ÖZEL KİRLİ SAVAŞ UZUN SÜRELİ SÜRDÜRÜLEMEZ
Türkiye’nin siyaset ve sosyal dinamikleri Garê sonrasında açığa çıktığı gibi AKP-MHP faşizminin aşılmasını hedefleyen birleşmelere ve ittifaklara her zamankinden daha fazla hazırdır. Zap, Avaşin ve Metina operasyonlarından da istediği sonuca ulaşmaması bu durumu daha çok güçlendirecektir.
Bu açıdan soykırımcı sömürgeci devletin her türlü imkanı kullanarak saldırı yapması Kürt halkının varlığı için büyük bir tehlike oluşturmakla birlikte eğer etkili mücadele yürütülürse yıkılma noktasına gelen AKP-MHP ittifakını alaşağı edecektir. Zaten bir devlet bu kadar kendi hukukunu uygulamıyor, bu kadar kirli yapılanmaya kavuşmuşsa o devlet en zayıf dönemini yaşıyordur. Bir devlet kendi kurduğu yasalara ne kadar uyuyorsa o kadar güçlüdür. Bu yasaları bile uygulamıyorsa o devlet çok zayıflamış demektir. Ancak bu karakterdeki devletler kendiliğinden yıkılmaz. Aksine bu tür devletler karşılarında mücadele görmezse amaçlarına ulaşır ve kirli savaş yürütenler bu devletin gerçek sahibi haline gelirler. Bu açıdan mevcut iktidar zayıflamışken mücadelede hiçbir gevşeklik gösterilmemeli; mücadele yol ve yöntemleri zenginleştirilerek yükseltilmelidir
Gerilla fedaice direnmektedir. Bedeller ödeyerek Kürt düşmanlığında öncü ve Kürt soykırımını hedefleyen Türk devletine karşı tüm Kürtleri ve demokrasi güçlerini savunmaktadır. Gerilla bu rolünü bundan sonra da bedeller ödeyerek yürütecektir. Ancak bu direnişi yalnızca gerillaya bırakmak tarihi bir yanılgı olur. Yapılan saldırı sıradan değildir. Adım adım Kürt halkının mücadelesini geriletip Kürdü soykırıma uğratmayı amaçlanıyor. PKK şahsında Kürdün varlığı hedefleniyor. Bu yönüyle saldırı kapsamlıdır; amaç tehlikelidir. Bunu görmemek Türk devlet gerçeği karşısında kör ve sağır olmaktır. Soykırımcı sömürgeci Türk devletinin Kürtlerin Kürtlük adına hiçbir kazanımlarına tahammülü yoktur. KDP ya da bazı güçlerle ilişkileri ise PKK’ye karşı yürüttüğü savaşı meşrulaştırmak içindir. 2017 referandumu sonrası ve Kerkük’e yönelik Irak harekâtında TC’nin tutumunun ve rolünün ne olduğunu en iyi KDP ve Başûrê Kürdistanlı siyasetçiler ve halk bilmektedir.

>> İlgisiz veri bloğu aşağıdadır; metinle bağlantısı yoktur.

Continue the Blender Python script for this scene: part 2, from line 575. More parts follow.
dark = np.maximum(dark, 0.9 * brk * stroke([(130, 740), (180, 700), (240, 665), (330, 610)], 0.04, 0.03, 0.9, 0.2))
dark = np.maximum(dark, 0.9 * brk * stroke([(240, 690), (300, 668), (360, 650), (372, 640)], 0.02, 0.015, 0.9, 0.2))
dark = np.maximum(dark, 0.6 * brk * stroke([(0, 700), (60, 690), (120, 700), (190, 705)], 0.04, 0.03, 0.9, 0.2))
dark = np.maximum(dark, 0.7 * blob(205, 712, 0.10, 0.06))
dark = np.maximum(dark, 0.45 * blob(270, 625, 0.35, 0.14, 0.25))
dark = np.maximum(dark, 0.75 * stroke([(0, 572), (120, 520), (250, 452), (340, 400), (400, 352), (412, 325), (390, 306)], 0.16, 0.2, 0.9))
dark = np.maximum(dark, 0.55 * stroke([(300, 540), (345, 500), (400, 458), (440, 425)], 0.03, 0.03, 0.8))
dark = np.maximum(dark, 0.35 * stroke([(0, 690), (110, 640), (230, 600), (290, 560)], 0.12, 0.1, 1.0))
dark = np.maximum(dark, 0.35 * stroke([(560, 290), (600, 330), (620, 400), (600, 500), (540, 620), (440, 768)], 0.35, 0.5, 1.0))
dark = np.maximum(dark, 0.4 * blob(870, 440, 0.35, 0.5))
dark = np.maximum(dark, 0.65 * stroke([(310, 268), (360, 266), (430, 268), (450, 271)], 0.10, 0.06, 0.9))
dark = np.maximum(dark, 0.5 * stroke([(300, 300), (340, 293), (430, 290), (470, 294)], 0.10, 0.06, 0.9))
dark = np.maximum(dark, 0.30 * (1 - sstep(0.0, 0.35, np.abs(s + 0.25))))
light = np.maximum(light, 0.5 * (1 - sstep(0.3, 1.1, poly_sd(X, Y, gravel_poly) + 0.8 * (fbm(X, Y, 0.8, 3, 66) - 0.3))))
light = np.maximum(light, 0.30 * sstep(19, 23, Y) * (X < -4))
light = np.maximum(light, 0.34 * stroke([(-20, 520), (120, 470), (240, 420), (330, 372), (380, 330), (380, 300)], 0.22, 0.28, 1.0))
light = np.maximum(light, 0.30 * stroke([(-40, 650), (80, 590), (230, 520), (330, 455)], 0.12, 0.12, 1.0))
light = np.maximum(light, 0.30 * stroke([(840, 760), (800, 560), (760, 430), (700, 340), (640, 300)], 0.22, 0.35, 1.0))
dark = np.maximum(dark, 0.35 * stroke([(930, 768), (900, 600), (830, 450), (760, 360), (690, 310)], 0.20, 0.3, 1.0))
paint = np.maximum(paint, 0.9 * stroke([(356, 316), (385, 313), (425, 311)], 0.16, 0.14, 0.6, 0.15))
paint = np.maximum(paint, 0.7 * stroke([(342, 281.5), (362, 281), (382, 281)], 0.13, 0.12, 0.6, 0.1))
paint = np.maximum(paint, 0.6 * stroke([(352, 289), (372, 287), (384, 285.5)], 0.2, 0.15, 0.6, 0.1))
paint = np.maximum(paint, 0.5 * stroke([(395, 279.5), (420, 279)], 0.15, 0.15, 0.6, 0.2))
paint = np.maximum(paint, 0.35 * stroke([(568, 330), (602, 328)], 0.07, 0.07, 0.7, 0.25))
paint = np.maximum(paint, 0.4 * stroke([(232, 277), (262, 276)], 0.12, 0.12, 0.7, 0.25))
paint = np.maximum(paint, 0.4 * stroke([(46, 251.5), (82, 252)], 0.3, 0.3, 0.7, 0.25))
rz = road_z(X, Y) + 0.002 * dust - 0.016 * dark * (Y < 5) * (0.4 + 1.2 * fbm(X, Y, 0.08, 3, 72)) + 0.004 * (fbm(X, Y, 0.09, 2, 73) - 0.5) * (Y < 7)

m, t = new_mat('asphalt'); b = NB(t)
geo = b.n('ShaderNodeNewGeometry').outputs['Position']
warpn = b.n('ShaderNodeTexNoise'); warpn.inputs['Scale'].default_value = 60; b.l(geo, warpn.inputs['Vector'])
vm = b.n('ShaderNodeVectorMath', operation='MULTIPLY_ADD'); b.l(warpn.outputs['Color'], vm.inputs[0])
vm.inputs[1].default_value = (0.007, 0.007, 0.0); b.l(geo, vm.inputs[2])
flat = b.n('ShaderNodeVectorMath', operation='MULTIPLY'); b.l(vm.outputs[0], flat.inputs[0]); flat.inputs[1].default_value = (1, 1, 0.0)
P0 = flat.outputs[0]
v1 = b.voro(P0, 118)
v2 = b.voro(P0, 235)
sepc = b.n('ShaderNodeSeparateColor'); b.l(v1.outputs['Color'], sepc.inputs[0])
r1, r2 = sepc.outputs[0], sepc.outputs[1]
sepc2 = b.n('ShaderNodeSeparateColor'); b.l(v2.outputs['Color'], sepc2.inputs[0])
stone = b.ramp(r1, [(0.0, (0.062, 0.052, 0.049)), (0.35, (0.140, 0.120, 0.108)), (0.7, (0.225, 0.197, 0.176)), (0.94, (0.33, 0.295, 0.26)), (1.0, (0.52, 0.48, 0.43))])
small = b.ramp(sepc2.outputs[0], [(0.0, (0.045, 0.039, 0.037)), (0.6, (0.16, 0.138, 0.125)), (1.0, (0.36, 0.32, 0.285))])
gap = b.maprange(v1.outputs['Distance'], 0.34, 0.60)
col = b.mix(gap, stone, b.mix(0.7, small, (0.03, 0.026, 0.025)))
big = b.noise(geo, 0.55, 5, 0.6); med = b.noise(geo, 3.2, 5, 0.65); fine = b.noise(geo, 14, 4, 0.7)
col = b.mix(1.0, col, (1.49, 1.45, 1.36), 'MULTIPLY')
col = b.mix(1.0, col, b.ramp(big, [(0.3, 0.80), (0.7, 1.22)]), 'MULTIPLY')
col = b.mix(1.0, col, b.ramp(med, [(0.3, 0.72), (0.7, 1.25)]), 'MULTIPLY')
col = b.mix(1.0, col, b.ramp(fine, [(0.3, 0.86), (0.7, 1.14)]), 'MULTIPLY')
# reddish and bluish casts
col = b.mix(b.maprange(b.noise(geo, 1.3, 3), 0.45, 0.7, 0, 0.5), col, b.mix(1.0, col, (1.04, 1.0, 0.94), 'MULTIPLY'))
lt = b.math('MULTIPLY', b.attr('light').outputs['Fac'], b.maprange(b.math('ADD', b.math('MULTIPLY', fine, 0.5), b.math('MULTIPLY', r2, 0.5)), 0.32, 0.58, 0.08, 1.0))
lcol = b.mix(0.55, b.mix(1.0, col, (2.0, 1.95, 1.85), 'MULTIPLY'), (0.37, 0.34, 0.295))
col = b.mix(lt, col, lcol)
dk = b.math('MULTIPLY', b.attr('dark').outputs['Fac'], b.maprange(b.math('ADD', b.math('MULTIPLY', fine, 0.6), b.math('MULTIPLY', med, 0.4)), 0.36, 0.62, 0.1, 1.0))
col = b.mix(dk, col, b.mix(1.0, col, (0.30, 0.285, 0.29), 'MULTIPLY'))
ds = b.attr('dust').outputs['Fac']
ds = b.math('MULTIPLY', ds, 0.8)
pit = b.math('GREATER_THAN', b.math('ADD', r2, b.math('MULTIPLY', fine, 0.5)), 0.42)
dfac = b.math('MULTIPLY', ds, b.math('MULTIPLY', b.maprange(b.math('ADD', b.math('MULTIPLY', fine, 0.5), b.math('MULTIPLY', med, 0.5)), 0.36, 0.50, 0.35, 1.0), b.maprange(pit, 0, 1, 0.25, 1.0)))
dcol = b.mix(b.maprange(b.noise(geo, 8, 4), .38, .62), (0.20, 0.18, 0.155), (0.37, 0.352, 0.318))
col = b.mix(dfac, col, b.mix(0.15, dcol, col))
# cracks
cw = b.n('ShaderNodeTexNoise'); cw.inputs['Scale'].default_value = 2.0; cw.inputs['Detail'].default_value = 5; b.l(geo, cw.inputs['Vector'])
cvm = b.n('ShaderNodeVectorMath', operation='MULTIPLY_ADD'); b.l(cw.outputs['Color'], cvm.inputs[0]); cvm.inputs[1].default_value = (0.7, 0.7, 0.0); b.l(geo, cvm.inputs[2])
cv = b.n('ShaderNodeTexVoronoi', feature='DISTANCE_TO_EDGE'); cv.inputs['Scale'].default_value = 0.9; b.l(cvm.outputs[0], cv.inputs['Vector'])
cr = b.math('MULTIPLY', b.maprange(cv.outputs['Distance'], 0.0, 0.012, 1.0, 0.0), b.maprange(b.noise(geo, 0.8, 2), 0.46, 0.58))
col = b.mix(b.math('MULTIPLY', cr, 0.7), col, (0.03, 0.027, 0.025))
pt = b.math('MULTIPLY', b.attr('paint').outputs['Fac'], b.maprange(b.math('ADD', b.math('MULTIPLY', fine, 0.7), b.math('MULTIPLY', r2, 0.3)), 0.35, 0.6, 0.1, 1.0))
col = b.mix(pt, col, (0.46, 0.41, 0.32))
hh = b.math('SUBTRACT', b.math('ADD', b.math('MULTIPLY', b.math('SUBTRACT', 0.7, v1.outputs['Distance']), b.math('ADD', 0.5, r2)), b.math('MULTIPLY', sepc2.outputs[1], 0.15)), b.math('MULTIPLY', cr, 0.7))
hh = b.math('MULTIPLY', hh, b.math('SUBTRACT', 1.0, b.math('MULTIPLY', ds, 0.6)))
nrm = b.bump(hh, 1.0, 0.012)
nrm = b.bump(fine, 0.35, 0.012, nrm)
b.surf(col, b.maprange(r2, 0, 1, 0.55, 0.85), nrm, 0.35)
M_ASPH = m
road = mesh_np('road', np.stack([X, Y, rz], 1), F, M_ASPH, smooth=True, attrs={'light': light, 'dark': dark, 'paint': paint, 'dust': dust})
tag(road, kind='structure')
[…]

Sonuç olarak bu kaos sürecinden varlığını koruyarak çıkmak faşizmin kurumsallaşmasına engel olacağı için olumludur, fakat aynı zamanda bu tür süreçler zafer olanaklarını da her zaman ortaya çıkmamaktadır. Kazanımlarımızı ve gücümüzü korumak kadar güç alanlarımızı çoğaltmak, kazanımlarımızı büyütmek temel bir hedef olmalıdır.